Arnie Somogyi: contrabbasso

Jorge Rossy: pianoforte, batteria

Joe Chambers: vibrafono, batteria





Il nostrano e validissimo Pietro Tonolo ha intrapreso da diversi anni un solido e proficuo sodalizio con il prestigioso batterista e vibrafonista Joe Chambers. I due alternano i componenti delle loro formazioni che a volte hanno la conformazione di quartetti altre di trii. Passport è un quartetto di musicisti che, come recita Chambers nelle note al disco, provengono da altrettanti diversi paesi.
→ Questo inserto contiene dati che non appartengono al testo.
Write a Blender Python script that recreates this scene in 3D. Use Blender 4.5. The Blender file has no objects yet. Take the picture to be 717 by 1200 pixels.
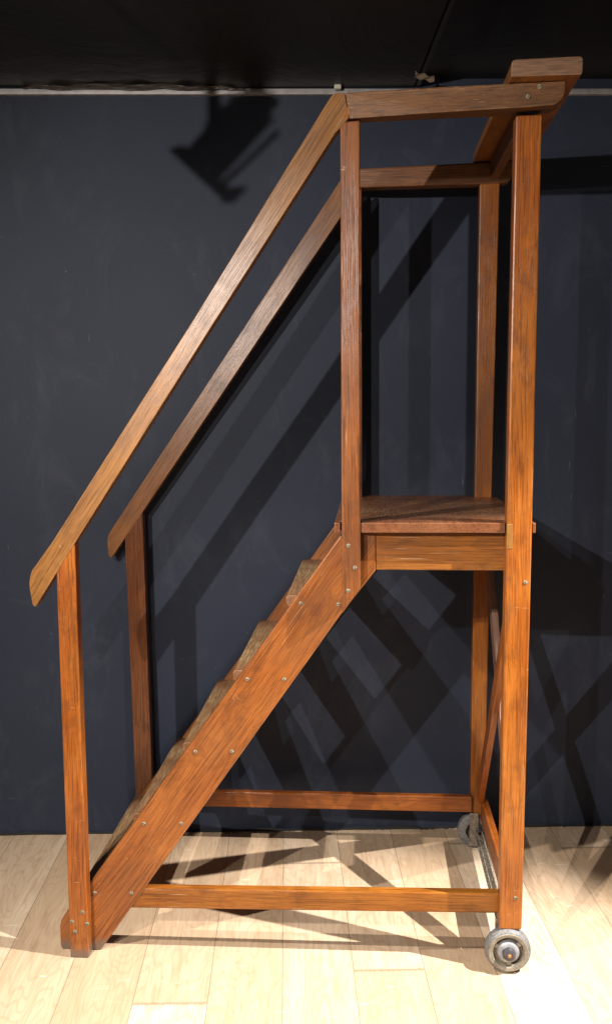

Ecco la ragione del nome stesso e delle diverse influenze musicali che i quattro portano con sé.


Gli altri due componenti del combo sono lo spagnolo Jorge Rossy, ex batterista di Brad Mehldau, che qui suona pianoforte e batteria; e l’inglese Arnie Somogyi, anch’esso dotato di un palmares non trascurabile.


Le musiche del disco, dieci tracce, sono nella gran parte firmate da loro singolarmente, tranne il brano d’apertura, Esteem, una magnifica composizione di Steve Lacy, che Tonolo apre con un intenso intro al tenore; Phantom Of The City, un pezzo mainstream di George Cables, che Joe Chambers inaugura con un circospetto suono di batteria, ripreso dalle note enigmatiche di Rossy al pianoforte; poi è la volta di Kurt Weill in This Is New, introdotto con lirismo e profondità dal pianoforte di Rossy a cui si affianca il melodico ed efficace tenore di Tonolo. Rio di Wayne Shorter chiude al suono di un suggestivo vibrafono una colorata bossa nova tenuta in piedi ossessivamente dalla batteria di Rossy.

E questi sono i pezzi “altri”. Quelli dei “nostri” invece, si presentano attraverso l’inquieto e circospetto Puerta, il caraibico Descalabro, la delicata e d’atmosfera Ruth, il boppeggiante Not So Easy, la tonoliana Mimi, tenuta in piedi da intriganti giri di sax soprano e la coltraniana JJ di Somagyi. Passport è un disco completo, suonato da qualificati musicisti che sono riusciti ad amalgamarsi ben bene tirando fuori un jazz imprevedibile, di qualità e non privo di spunti originali dovuti alle loro diversità “etniche”.